§ **SUPPLIED DATA**
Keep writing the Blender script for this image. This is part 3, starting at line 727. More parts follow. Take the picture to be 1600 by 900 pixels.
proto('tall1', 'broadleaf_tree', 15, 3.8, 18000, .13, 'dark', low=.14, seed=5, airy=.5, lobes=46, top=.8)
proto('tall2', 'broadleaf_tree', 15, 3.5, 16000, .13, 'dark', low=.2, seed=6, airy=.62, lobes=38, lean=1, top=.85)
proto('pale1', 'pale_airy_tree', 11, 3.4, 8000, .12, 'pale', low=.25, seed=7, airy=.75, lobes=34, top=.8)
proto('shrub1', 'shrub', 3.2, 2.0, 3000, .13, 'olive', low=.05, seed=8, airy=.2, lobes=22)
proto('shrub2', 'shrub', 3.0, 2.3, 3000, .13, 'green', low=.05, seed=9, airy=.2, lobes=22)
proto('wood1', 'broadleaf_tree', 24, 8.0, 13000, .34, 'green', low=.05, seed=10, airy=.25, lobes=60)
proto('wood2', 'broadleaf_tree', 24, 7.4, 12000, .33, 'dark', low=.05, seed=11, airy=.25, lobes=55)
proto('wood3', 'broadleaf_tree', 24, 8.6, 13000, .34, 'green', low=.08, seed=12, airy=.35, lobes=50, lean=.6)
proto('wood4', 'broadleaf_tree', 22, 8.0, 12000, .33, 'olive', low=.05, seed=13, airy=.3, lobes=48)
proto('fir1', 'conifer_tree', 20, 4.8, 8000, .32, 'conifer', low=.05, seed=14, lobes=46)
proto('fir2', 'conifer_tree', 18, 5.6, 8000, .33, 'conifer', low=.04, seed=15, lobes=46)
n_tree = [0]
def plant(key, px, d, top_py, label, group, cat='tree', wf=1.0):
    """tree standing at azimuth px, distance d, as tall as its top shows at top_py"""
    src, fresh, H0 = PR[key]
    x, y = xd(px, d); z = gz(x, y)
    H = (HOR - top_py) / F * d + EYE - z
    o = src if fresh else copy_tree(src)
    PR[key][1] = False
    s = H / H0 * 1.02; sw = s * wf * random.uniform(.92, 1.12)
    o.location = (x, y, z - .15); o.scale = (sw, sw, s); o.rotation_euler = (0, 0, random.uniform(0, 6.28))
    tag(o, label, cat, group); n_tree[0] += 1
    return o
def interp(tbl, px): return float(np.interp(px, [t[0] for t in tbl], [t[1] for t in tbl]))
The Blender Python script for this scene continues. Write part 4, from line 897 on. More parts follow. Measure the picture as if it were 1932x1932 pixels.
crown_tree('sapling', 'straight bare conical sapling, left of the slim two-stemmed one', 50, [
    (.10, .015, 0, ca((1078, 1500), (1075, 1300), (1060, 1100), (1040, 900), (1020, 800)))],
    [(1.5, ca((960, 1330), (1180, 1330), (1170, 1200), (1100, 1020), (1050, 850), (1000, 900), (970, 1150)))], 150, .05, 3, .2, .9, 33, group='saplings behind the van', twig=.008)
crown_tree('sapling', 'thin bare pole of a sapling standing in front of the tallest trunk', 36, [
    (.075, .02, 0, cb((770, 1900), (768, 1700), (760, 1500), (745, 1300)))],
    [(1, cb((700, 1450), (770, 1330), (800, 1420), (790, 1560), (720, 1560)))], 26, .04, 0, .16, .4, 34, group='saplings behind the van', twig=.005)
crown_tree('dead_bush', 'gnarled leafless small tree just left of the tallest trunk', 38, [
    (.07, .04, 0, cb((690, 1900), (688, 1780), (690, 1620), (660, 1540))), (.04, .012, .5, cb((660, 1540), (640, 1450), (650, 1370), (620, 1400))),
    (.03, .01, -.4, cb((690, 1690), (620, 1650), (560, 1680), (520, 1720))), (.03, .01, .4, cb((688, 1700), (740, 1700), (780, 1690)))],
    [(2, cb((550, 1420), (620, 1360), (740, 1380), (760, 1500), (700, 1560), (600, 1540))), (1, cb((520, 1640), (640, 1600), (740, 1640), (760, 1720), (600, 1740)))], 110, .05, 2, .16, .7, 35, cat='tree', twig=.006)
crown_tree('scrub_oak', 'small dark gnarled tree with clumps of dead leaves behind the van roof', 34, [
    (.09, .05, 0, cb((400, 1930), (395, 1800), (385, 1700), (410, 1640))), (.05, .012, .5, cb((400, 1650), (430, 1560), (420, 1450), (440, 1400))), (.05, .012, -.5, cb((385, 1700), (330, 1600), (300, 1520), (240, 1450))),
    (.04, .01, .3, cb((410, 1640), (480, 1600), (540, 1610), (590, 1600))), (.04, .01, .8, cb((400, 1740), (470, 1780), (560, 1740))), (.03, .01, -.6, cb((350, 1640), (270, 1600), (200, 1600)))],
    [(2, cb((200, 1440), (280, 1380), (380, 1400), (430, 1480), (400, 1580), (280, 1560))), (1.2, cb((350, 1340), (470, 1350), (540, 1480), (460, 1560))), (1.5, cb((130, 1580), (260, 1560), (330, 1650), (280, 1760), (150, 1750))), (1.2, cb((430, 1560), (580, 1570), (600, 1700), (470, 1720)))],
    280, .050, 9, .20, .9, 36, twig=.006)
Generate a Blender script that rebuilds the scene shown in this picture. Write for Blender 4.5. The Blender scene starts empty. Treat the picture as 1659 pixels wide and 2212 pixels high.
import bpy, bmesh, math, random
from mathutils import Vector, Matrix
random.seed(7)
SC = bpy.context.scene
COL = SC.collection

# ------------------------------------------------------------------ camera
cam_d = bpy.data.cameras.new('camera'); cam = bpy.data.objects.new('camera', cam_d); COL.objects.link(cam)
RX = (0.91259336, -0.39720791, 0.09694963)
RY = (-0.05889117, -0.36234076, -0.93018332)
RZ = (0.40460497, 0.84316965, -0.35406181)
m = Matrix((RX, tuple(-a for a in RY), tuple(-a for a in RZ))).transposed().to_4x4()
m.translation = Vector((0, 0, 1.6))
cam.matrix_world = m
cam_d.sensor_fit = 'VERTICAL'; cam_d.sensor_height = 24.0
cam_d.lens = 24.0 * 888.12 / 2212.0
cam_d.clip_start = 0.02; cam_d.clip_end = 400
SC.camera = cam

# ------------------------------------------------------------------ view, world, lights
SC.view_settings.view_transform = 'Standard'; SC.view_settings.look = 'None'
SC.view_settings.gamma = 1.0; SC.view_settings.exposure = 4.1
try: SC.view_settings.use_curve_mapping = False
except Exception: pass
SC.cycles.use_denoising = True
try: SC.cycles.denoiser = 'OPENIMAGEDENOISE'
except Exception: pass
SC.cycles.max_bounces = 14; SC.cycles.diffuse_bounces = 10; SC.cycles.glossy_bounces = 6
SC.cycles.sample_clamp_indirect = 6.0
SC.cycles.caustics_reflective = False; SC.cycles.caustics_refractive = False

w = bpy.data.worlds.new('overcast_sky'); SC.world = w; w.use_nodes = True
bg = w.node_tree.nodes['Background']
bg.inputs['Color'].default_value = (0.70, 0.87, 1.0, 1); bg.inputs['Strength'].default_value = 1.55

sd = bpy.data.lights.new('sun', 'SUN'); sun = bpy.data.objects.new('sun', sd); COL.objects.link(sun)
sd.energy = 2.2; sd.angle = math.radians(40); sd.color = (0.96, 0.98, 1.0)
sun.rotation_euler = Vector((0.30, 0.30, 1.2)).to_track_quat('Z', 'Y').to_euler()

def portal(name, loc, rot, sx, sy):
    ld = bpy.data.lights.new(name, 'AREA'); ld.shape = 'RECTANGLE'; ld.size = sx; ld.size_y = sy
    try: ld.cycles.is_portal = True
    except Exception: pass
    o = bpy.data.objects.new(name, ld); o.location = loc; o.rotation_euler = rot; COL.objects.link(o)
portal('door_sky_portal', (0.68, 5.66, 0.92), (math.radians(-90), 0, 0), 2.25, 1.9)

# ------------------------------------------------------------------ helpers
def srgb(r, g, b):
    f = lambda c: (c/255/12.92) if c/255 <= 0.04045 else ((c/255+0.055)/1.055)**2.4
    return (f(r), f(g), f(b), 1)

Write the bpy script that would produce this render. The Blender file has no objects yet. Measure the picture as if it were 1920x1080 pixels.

§ **GOAL OF THE EXERCISE**
Begin with the line containing "Generate a Blender" and end with the line containing "COL = SC.collection"; repeat every line from start to finish exactly, and nothing outside them.

§ **REPLY**
Generate a Blender script that rebuilds the scene shown in this picture. Write for Blender 4.5. The Blender scene starts empty. Treat the picture as 1659 pixels wide and 2212 pixels high.
import bpy, bmesh, math, random
from mathutils import Vector, Matrix
random.seed(7)
SC = bpy.context.scene
COL = SC.collection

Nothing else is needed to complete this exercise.